● TASK BRIEF
Consider the listing below. Extract exactly the lines from the line containing "Write the bpy" to the line containing "PI = math.pi", both included.

● LISTED RECORDS
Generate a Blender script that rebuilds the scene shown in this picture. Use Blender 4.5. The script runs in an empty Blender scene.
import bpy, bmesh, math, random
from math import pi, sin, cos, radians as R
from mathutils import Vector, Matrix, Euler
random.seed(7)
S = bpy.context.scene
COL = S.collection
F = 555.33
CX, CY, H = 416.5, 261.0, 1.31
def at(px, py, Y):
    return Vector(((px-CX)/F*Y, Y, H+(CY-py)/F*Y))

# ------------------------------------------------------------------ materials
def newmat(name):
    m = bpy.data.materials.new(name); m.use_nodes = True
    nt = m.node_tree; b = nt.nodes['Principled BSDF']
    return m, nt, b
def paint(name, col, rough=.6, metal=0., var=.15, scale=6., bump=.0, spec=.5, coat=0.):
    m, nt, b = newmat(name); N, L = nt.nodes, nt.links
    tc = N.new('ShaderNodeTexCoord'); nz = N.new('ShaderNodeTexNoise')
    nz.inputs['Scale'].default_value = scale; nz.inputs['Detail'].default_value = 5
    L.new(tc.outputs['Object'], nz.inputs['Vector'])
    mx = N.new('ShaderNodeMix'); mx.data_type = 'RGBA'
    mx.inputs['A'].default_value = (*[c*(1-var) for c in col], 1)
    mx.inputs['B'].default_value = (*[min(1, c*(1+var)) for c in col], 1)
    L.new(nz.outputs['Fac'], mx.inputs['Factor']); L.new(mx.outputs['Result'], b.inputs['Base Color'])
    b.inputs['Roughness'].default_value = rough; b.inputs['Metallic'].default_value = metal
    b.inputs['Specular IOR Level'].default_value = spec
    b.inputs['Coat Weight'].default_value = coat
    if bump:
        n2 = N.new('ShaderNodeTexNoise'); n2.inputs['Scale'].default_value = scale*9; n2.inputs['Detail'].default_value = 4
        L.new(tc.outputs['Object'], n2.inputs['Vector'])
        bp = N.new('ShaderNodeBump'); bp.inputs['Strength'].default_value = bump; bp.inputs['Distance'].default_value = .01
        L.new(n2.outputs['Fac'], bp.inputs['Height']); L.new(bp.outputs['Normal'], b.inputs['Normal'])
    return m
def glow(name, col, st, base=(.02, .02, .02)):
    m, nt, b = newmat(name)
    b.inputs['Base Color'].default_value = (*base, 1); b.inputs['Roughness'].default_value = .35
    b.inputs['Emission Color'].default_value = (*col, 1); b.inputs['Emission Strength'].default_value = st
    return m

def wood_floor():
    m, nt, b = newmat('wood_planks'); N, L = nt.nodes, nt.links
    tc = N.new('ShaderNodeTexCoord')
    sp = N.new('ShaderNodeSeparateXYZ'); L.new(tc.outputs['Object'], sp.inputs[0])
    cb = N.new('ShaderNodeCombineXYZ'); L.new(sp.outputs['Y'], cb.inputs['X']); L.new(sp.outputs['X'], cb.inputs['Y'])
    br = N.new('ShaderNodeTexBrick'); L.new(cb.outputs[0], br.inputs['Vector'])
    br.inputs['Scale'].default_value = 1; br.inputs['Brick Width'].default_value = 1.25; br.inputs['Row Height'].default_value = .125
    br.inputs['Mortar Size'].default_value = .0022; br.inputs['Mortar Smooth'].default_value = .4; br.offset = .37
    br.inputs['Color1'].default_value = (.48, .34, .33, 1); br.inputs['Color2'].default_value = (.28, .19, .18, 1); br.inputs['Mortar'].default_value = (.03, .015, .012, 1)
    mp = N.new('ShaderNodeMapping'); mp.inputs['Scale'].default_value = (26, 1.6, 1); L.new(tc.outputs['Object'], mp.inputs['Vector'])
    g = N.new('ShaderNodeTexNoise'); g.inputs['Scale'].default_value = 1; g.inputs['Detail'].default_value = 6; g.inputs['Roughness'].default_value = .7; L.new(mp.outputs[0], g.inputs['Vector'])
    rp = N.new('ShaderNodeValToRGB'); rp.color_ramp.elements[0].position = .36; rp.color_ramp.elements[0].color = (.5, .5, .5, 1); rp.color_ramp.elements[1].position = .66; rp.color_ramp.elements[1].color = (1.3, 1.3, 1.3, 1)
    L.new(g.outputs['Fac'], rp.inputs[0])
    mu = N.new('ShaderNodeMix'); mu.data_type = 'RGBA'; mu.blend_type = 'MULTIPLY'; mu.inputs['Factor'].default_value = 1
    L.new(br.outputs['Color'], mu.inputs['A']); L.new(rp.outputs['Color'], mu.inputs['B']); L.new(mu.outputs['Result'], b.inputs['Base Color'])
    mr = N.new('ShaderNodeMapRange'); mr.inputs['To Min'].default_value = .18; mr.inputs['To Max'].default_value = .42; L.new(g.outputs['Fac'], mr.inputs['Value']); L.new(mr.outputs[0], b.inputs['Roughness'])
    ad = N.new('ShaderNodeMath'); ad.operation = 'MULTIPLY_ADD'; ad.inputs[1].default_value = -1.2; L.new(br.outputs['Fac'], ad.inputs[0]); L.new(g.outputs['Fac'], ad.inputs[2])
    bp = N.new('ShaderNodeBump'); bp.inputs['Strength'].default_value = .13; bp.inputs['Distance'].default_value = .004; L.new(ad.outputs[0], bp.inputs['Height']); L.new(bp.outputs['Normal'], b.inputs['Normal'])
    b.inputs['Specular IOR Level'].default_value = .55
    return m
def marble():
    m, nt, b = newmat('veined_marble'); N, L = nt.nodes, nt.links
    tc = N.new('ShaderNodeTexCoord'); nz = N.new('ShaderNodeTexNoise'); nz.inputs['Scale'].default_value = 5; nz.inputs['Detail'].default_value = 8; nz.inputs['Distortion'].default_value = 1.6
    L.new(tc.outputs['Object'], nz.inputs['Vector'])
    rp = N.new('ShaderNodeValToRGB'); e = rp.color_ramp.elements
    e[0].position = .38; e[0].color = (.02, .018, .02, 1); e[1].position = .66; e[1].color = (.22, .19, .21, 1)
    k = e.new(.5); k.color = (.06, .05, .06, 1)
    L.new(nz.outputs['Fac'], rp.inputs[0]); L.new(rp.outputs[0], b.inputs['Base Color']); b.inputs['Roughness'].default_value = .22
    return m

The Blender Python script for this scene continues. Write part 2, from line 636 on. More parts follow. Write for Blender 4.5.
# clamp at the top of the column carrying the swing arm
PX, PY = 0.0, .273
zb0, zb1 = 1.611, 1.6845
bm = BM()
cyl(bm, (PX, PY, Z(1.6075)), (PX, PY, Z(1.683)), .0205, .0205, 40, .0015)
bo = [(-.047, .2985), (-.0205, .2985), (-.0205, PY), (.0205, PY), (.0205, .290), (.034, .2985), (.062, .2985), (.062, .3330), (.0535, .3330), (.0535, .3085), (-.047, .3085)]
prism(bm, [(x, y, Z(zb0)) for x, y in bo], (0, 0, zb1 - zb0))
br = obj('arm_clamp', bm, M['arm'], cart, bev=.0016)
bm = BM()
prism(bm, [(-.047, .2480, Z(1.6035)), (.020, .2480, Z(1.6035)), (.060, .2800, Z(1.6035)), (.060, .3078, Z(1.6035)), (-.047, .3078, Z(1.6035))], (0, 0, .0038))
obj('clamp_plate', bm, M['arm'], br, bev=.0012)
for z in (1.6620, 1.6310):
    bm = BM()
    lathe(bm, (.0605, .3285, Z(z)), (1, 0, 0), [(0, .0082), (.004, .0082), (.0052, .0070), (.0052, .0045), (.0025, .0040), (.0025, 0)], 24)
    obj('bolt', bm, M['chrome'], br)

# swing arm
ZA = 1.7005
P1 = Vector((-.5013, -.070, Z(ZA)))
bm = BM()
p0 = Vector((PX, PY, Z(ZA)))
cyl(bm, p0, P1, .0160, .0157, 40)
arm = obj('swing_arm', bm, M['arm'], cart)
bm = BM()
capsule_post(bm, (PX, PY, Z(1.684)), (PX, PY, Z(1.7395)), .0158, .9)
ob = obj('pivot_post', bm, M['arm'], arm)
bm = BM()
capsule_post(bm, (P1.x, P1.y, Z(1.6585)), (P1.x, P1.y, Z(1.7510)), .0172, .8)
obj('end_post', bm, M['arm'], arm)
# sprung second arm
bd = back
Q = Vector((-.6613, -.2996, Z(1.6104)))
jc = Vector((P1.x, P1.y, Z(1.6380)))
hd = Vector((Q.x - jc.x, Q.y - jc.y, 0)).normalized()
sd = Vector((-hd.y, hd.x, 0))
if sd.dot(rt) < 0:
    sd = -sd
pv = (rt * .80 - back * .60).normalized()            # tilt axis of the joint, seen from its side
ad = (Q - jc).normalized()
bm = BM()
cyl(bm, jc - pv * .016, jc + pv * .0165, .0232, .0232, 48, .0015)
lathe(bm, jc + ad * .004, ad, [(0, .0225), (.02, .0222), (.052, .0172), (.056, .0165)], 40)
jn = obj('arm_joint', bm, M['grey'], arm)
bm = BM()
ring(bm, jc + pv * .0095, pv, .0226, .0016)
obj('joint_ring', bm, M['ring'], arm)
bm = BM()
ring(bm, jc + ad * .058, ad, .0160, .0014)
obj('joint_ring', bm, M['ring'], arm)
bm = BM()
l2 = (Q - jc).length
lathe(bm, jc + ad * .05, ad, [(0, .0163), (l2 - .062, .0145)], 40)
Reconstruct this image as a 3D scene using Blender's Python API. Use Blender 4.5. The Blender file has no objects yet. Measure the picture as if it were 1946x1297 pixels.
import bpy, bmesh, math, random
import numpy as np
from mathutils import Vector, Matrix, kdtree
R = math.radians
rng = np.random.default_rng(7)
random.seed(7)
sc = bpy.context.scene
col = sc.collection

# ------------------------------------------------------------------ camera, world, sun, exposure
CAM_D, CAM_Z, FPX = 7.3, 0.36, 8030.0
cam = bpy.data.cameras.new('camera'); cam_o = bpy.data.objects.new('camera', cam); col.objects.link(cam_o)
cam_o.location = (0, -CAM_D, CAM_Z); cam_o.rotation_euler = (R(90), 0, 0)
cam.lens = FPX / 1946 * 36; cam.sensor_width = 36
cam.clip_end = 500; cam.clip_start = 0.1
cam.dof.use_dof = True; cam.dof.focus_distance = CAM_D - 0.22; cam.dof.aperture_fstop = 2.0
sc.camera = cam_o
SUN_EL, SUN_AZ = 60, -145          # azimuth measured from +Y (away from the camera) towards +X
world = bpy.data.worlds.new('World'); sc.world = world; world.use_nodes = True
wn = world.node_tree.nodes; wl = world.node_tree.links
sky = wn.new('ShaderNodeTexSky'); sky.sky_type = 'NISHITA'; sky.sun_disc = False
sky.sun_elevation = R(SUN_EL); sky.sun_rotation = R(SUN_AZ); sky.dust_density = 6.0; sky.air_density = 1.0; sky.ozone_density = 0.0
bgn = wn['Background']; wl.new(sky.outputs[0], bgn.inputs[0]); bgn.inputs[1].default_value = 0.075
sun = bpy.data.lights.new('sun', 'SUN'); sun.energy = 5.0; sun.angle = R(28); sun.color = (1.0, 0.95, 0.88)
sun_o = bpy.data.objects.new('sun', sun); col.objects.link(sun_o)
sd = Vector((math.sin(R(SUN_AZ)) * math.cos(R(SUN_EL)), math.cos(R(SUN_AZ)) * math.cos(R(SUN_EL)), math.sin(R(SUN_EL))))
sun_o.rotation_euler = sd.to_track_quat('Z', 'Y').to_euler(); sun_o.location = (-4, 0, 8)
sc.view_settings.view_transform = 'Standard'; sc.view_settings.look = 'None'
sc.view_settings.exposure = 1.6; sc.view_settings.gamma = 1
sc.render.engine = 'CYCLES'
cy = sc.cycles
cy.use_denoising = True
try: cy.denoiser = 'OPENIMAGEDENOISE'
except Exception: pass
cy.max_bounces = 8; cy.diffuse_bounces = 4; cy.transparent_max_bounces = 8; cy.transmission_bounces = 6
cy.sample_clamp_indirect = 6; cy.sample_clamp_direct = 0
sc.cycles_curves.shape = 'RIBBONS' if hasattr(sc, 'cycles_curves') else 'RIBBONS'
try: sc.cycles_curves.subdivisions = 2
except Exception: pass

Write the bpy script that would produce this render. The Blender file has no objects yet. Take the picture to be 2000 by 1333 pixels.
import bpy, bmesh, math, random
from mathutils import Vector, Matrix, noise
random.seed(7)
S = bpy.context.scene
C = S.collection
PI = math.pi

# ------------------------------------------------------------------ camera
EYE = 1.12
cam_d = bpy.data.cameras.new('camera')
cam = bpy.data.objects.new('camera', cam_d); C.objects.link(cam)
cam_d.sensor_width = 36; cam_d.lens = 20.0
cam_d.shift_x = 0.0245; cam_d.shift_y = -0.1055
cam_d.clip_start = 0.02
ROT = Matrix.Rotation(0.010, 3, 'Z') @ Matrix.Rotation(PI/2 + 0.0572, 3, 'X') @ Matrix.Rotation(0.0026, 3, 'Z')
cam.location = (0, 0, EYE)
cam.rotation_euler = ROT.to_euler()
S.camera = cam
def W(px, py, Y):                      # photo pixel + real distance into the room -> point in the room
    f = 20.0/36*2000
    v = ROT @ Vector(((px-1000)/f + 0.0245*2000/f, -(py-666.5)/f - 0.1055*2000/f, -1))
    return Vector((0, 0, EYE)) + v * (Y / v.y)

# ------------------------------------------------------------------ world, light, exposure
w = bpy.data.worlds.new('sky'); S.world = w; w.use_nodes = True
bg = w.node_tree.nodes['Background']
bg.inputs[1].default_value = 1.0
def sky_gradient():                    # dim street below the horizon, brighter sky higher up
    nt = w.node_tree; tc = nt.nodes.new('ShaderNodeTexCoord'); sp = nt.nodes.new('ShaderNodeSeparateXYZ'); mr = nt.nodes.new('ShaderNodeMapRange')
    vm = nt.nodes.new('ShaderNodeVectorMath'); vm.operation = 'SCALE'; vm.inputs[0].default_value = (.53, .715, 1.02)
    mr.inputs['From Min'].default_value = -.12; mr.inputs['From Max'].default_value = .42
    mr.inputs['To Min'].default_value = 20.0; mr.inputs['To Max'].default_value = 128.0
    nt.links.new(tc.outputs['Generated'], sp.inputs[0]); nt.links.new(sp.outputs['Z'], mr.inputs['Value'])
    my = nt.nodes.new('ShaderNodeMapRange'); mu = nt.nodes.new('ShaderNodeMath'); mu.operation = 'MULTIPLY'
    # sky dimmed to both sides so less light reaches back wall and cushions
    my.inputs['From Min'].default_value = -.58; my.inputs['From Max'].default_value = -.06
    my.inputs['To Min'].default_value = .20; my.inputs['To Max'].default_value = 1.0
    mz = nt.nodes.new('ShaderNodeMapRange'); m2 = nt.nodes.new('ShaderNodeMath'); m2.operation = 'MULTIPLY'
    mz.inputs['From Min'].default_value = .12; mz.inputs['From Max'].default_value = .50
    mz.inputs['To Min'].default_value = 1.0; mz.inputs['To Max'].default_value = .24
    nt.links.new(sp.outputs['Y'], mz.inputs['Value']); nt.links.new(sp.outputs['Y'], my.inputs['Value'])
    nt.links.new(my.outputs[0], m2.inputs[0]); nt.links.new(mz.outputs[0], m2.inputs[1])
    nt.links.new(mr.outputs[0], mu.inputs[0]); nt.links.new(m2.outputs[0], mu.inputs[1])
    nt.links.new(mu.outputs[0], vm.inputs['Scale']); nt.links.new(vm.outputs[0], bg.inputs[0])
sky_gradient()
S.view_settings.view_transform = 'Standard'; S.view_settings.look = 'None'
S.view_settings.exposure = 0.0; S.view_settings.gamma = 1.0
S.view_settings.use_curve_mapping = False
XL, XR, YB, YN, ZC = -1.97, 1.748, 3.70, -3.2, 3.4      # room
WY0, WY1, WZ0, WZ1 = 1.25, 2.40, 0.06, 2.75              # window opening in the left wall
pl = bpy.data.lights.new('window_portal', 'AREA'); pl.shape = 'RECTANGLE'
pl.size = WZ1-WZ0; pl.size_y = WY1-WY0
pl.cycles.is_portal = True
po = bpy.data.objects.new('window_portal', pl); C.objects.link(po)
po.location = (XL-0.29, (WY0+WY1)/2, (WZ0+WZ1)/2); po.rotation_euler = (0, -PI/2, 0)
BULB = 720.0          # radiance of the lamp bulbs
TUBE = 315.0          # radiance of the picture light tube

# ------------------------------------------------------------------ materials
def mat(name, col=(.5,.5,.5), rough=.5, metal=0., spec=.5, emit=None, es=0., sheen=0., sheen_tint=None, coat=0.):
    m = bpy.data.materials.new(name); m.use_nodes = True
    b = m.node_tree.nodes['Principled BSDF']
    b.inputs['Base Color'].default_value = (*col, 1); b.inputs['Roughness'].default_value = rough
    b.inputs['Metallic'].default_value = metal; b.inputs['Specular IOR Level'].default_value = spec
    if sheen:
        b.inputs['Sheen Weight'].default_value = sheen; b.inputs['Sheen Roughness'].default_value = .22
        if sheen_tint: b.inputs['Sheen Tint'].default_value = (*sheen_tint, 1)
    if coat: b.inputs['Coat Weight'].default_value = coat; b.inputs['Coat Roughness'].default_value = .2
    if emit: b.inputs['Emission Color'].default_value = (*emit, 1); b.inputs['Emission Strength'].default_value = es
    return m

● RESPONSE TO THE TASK
Write the bpy script that would produce this render. The Blender file has no objects yet. Take the picture to be 2000 by 1333 pixels.
import bpy, bmesh, math, random
from mathutils import Vector, Matrix, noise
random.seed(7)
S = bpy.context.scene
C = S.collection
PI = math.pi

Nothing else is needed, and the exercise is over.